Exercise details >> Extract each line of the data below exactly as written.

Scene script records
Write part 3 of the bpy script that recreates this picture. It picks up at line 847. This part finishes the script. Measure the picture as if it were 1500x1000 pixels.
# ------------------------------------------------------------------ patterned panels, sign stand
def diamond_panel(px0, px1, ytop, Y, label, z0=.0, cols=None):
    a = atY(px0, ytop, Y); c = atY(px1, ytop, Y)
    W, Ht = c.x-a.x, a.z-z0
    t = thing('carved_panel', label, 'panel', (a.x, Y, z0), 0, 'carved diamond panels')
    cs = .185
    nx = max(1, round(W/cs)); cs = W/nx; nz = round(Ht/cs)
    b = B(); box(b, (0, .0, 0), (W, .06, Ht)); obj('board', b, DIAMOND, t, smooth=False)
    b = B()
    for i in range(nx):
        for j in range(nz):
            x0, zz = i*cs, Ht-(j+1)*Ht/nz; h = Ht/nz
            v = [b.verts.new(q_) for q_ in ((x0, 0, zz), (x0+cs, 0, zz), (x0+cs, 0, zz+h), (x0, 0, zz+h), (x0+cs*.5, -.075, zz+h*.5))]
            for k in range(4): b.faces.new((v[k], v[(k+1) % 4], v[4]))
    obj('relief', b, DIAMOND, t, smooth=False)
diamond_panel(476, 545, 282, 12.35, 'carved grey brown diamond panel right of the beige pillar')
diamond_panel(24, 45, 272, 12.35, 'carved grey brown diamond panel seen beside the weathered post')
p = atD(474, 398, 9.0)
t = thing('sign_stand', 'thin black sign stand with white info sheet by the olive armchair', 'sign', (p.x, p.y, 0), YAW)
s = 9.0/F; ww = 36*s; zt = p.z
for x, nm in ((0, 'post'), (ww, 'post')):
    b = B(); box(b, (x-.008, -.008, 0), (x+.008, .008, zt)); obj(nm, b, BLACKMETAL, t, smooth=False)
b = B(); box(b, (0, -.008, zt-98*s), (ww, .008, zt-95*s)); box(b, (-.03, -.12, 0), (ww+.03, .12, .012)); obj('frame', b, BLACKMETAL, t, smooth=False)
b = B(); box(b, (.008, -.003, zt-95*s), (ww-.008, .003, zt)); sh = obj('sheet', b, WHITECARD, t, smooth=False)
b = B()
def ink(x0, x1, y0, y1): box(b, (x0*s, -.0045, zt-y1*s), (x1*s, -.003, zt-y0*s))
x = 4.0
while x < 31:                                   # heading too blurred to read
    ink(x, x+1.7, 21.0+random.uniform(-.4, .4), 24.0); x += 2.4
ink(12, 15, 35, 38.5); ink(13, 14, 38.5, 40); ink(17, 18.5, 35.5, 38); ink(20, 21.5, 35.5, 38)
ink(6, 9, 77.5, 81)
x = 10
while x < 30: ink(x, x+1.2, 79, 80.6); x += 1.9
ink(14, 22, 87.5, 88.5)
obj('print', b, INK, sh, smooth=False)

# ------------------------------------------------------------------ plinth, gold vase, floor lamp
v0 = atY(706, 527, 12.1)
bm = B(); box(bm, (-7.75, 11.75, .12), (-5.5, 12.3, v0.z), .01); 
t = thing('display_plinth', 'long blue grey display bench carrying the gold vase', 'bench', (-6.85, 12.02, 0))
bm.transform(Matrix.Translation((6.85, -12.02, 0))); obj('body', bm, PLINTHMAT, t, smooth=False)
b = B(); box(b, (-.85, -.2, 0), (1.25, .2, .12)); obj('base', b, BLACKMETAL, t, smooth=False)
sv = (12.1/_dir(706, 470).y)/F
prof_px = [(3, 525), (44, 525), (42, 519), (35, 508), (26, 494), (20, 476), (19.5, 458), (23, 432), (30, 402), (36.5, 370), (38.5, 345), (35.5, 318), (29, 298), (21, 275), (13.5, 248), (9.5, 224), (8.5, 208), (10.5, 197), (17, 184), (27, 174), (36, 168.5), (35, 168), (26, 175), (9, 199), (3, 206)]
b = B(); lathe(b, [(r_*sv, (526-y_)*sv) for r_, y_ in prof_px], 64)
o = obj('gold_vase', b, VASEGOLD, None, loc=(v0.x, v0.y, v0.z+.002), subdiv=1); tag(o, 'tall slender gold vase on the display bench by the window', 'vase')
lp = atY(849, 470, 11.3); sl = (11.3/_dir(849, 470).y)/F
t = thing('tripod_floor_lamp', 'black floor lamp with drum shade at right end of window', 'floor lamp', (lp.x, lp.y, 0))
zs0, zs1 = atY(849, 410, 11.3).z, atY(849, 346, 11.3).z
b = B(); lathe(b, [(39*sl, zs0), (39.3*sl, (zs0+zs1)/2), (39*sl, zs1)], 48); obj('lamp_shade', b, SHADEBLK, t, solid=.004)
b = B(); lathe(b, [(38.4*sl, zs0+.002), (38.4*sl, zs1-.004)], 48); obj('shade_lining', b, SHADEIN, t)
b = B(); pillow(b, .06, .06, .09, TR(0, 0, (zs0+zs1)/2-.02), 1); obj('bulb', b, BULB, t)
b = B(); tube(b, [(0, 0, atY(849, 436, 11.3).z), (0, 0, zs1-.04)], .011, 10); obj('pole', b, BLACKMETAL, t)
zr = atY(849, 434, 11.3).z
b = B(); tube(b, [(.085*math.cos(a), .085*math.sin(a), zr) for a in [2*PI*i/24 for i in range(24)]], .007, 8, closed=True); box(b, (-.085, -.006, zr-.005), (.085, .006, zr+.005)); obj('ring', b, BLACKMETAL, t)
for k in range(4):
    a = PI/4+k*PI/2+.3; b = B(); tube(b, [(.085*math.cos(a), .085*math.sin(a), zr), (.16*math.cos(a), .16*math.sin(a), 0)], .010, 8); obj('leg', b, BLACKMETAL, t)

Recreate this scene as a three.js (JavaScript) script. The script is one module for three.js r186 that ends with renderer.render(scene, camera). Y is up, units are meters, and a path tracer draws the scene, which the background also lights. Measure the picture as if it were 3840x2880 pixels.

Exercise answer >>
Write part 3 of the bpy script that recreates this picture. It picks up at line 847. This part finishes the script. Measure the picture as if it were 1500x1000 pixels.
# ------------------------------------------------------------------ patterned panels, sign stand
def diamond_panel(px0, px1, ytop, Y, label, z0=.0, cols=None):
    a = atY(px0, ytop, Y); c = atY(px1, ytop, Y)
    W, Ht = c.x-a.x, a.z-z0
    t = thing('carved_panel', label, 'panel', (a.x, Y, z0), 0, 'carved diamond panels')
    cs = .185
    nx = max(1, round(W/cs)); cs = W/nx; nz = round(Ht/cs)
    b = B(); box(b, (0, .0, 0), (W, .06, Ht)); obj('board', b, DIAMOND, t, smooth=False)
    b = B()
    for i in range(nx):
        for j in range(nz):
            x0, zz = i*cs, Ht-(j+1)*Ht/nz; h = Ht/nz
            v = [b.verts.new(q_) for q_ in ((x0, 0, zz), (x0+cs, 0, zz), (x0+cs, 0, zz+h), (x0, 0, zz+h), (x0+cs*.5, -.075, zz+h*.5))]
            for k in range(4): b.faces.new((v[k], v[(k+1) % 4], v[4]))
    obj('relief', b, DIAMOND, t, smooth=False)
diamond_panel(476, 545, 282, 12.35, 'carved grey brown diamond panel right of the beige pillar')
diamond_panel(24, 45, 272, 12.35, 'carved grey brown diamond panel seen beside the weathered post')
p = atD(474, 398, 9.0)
t = thing('sign_stand', 'thin black sign stand with white info sheet by the olive armchair', 'sign', (p.x, p.y, 0), YAW)
s = 9.0/F; ww = 36*s; zt = p.z
for x, nm in ((0, 'post'), (ww, 'post')):
    b = B(); box(b, (x-.008, -.008, 0), (x+.008, .008, zt)); obj(nm, b, BLACKMETAL, t, smooth=False)
b = B(); box(b, (0, -.008, zt-98*s), (ww, .008, zt-95*s)); box(b, (-.03, -.12, 0), (ww+.03, .12, .012)); obj('frame', b, BLACKMETAL, t, smooth=False)
b = B(); box(b, (.008, -.003, zt-95*s), (ww-.008, .003, zt)); sh = obj('sheet', b, WHITECARD, t, smooth=False)
b = B()
def ink(x0, x1, y0, y1): box(b, (x0*s, -.0045, zt-y1*s), (x1*s, -.003, zt-y0*s))
x = 4.0
while x < 31:                                   # heading too blurred to read
    ink(x, x+1.7, 21.0+random.uniform(-.4, .4), 24.0); x += 2.4
ink(12, 15, 35, 38.5); ink(13, 14, 38.5, 40); ink(17, 18.5, 35.5, 38); ink(20, 21.5, 35.5, 38)
ink(6, 9, 77.5, 81)
x = 10
while x < 30: ink(x, x+1.2, 79, 80.6); x += 1.9
ink(14, 22, 87.5, 88.5)
obj('print', b, INK, sh, smooth=False)

# ------------------------------------------------------------------ plinth, gold vase, floor lamp
v0 = atY(706, 527, 12.1)
bm = B(); box(bm, (-7.75, 11.75, .12), (-5.5, 12.3, v0.z), .01); 
t = thing('display_plinth', 'long blue grey display bench carrying the gold vase', 'bench', (-6.85, 12.02, 0))
bm.transform(Matrix.Translation((6.85, -12.02, 0))); obj('body', bm, PLINTHMAT, t, smooth=False)
b = B(); box(b, (-.85, -.2, 0), (1.25, .2, .12)); obj('base', b, BLACKMETAL, t, smooth=False)
sv = (12.1/_dir(706, 470).y)/F
prof_px = [(3, 525), (44, 525), (42, 519), (35, 508), (26, 494), (20, 476), (19.5, 458), (23, 432), (30, 402), (36.5, 370), (38.5, 345), (35.5, 318), (29, 298), (21, 275), (13.5, 248), (9.5, 224), (8.5, 208), (10.5, 197), (17, 184), (27, 174), (36, 168.5), (35, 168), (26, 175), (9, 199), (3, 206)]
b = B(); lathe(b, [(r_*sv, (526-y_)*sv) for r_, y_ in prof_px], 64)
o = obj('gold_vase', b, VASEGOLD, None, loc=(v0.x, v0.y, v0.z+.002), subdiv=1); tag(o, 'tall slender gold vase on the display bench by the window', 'vase')
lp = atY(849, 470, 11.3); sl = (11.3/_dir(849, 470).y)/F
t = thing('tripod_floor_lamp', 'black floor lamp with drum shade at right end of window', 'floor lamp', (lp.x, lp.y, 0))
zs0, zs1 = atY(849, 410, 11.3).z, atY(849, 346, 11.3).z
b = B(); lathe(b, [(39*sl, zs0), (39.3*sl, (zs0+zs1)/2), (39*sl, zs1)], 48); obj('lamp_shade', b, SHADEBLK, t, solid=.004)
b = B(); lathe(b, [(38.4*sl, zs0+.002), (38.4*sl, zs1-.004)], 48); obj('shade_lining', b, SHADEIN, t)
b = B(); pillow(b, .06, .06, .09, TR(0, 0, (zs0+zs1)/2-.02), 1); obj('bulb', b, BULB, t)
b = B(); tube(b, [(0, 0, atY(849, 436, 11.3).z), (0, 0, zs1-.04)], .011, 10); obj('pole', b, BLACKMETAL, t)
zr = atY(849, 434, 11.3).z
b = B(); tube(b, [(.085*math.cos(a), .085*math.sin(a), zr) for a in [2*PI*i/24 for i in range(24)]], .007, 8, closed=True); box(b, (-.085, -.006, zr-.005), (.085, .006, zr+.005)); obj('ring', b, BLACKMETAL, t)
for k in range(4):
    a = PI/4+k*PI/2+.3; b = B(); tube(b, [(.085*math.cos(a), .085*math.sin(a), zr), (.16*math.cos(a), .16*math.sin(a), 0)], .010, 8); obj('leg', b, BLACKMETAL, t)

Recreate this scene as a three.js (JavaScript) script. The script is one module for three.js r186 that ends with renderer.render(scene, camera). Y is up, units are meters, and a path tracer draws the scene, which the background also lights. Measure the picture as if it were 3840x2880 pixels.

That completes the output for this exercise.